The National party’s policy came under attack last week when they included te reo and NZ sign language under a plan for every primary school student to learn a second language.

NZ Herald columnist and Villainesse blogger Lizzie Marvelly said National’s announcement “…spits in the faces of its Treaty partners”.

“When the Crown announces that it will fund language lessons for primary schools students in these terms: “Schools will choose from at least 10 priority languages, which we expect to include Mandarin, French, Spanish, Japanese and Korean, along with Te Reo and New Zealand Sign Language,” placing the two official languages of New Zealand at the end of the list and phrasing them as “along withs”, its view of Māori is quite clear,” she said.

Graham Cameron, in his blog First we Take Manhattan furthered slammed National’s lack of financial support of te reo Maori in schools.

“…to suggest that there is $160 million to invest in language education when te reo Māori initiatives received a measly $21 million over four years in the 2017 Budget…is insulting and demonstrates the National Party have no practical commitment to the revitalisation of te reo Māori,” he said.

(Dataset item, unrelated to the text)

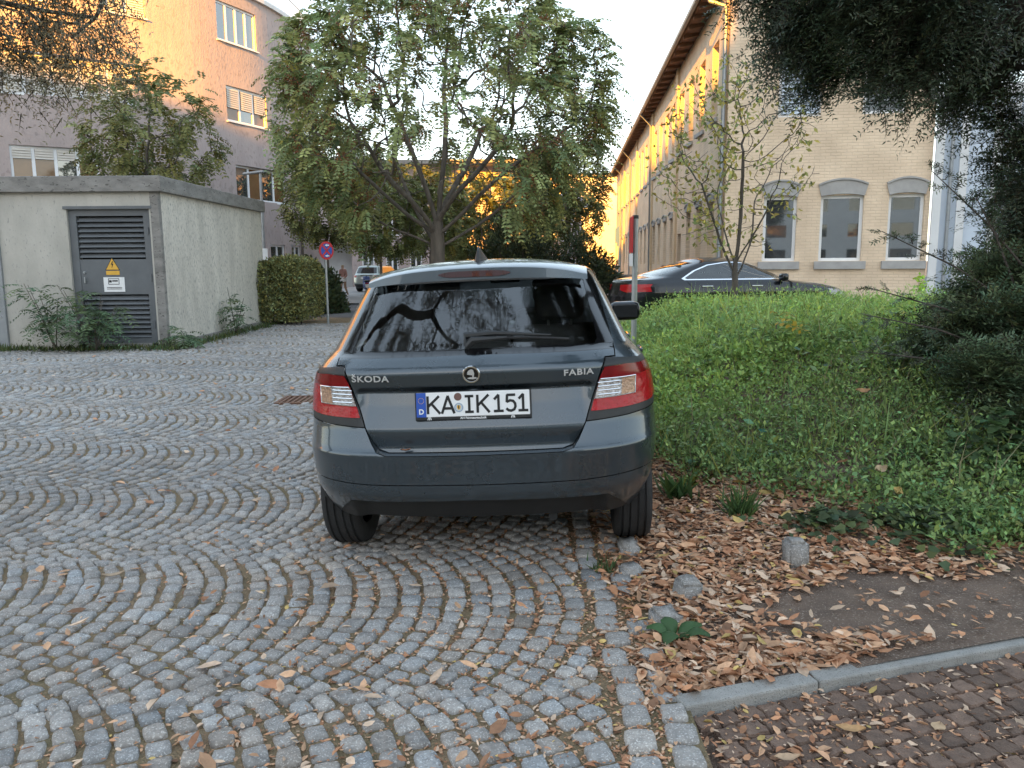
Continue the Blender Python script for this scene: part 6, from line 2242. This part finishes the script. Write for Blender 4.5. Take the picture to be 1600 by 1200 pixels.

The Greens, TOP and The Maori Party all want to introduce universal teaching of te reo in public schools. The Greens saying more is needed to be done to ensure the language survives.

“In 2013, only 3.7 per cent of New Zealanders spoke te reo Māori and the percentage of Maori who can hold a conversation in te reo Māori is falling. We have a responsibility to ensure that our indigenous language not just survives, but thrives in Aotearoa..,” Green MP Marama Davidson said.

The Maori Party agrees with the Greens on this, and are also keen to make te reo Māori and Māori history and culture core curriculum subjects in all schools.

They are committed to establishing a dedicated Centre of Excellence for research, development and teacher training for te reo Māori. The party wants to set up a fund to enable one person in every non-reo speaking whānau to study Te Reo Māori full time for two years at an approved reo wānanga or institute. They also plan on increasing the number of Teach NZ scholarships for Māori medium teachers who are teaching STEM subjects, te reo Māori and Māori history and culture.

NZ First in practical terms wants to develop national curriculum guidelines for te reo Māori in immersion schools; and wants to address the shortage in te Reo teachers by providing scholarships for te reo teachers. It also wants to explore new ways to fund Te Kohanga Reo.

Labour concurs with NZ First’s te reo teacher scholarships policy. Though it does not go quite as far as the Green and Maori parties in terms of the universal providence of te reo Māori in schools. It would like to make te reo Māori classes available in all secondary schools and in a move many in the industry will applaud wants to give all early childhood and primary school teachers an opportunity to learn te reo Māori. Labour also wants to pilot the establishment of traditional Wananga Māori to provide an opportunity for Māori to succeed as Māori.

The Act party does not have any policies relating to te reo Maori.